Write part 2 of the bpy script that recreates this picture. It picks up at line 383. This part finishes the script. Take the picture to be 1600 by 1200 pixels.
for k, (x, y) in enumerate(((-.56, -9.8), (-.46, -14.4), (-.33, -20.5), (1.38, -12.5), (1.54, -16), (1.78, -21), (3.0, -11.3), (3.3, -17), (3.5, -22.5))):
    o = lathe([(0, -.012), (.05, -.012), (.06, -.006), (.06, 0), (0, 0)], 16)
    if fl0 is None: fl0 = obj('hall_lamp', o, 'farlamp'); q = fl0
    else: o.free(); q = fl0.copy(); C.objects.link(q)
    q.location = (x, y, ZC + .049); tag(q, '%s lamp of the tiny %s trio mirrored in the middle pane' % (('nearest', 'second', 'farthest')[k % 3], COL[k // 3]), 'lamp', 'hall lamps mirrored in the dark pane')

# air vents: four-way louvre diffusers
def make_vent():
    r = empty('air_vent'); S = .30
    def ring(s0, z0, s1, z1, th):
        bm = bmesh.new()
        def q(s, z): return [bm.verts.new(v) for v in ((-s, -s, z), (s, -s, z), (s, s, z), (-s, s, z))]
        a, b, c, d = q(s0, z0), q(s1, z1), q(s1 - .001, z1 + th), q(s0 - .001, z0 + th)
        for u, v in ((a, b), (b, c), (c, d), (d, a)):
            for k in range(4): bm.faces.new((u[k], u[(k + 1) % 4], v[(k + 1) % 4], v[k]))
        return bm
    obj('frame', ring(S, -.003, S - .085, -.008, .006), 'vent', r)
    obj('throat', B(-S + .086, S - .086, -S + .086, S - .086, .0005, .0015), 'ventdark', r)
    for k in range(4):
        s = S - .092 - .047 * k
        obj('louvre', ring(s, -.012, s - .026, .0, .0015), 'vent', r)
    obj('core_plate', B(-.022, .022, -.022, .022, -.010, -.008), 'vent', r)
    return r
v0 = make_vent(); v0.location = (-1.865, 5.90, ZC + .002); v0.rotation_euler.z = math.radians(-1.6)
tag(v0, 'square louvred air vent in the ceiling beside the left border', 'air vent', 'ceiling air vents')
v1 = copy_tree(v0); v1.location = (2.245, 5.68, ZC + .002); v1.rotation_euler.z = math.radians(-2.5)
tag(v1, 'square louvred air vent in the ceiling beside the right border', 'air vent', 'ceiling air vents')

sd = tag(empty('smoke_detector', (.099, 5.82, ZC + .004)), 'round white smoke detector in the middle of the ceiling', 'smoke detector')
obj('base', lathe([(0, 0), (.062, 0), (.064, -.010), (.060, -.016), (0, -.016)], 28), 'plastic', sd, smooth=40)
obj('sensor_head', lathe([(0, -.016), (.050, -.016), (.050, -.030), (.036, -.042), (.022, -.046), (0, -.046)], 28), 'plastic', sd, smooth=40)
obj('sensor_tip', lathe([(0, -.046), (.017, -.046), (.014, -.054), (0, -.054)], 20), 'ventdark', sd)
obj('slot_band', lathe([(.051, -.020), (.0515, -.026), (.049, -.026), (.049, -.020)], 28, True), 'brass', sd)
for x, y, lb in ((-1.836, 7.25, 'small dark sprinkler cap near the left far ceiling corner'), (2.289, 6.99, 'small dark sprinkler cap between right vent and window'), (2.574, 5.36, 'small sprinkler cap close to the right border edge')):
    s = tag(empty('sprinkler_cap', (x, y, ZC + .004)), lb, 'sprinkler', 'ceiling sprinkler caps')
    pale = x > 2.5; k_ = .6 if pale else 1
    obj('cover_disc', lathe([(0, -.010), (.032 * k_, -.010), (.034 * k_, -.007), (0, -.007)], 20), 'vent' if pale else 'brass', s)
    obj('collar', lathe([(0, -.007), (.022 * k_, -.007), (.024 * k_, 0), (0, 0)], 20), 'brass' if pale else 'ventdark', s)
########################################
**Objective**: Repeat, word for word, the lines from the opening of the material through the line containing "q.location = (x, y, ZC".

**Solution to this task**:
Write part 2 of the bpy script that recreates this picture. It picks up at line 383. This part finishes the script. Take the picture to be 1600 by 1200 pixels.
for k, (x, y) in enumerate(((-.56, -9.8), (-.46, -14.4), (-.33, -20.5), (1.38, -12.5), (1.54, -16), (1.78, -21), (3.0, -11.3), (3.3, -17), (3.5, -22.5))):
    o = lathe([(0, -.012), (.05, -.012), (.06, -.006), (.06, 0), (0, 0)], 16)
    if fl0 is None: fl0 = obj('hall_lamp', o, 'farlamp'); q = fl0
    else: o.free(); q = fl0.copy(); C.objects.link(q)
    q.location = (x, y, ZC + .049); tag(q, '%s lamp of the tiny %s trio mirrored in the middle pane' % (('nearest', 'second', 'farthest')[k % 3], COL[k // 3]), 'lamp', 'hall lamps mirrored in the dark pane')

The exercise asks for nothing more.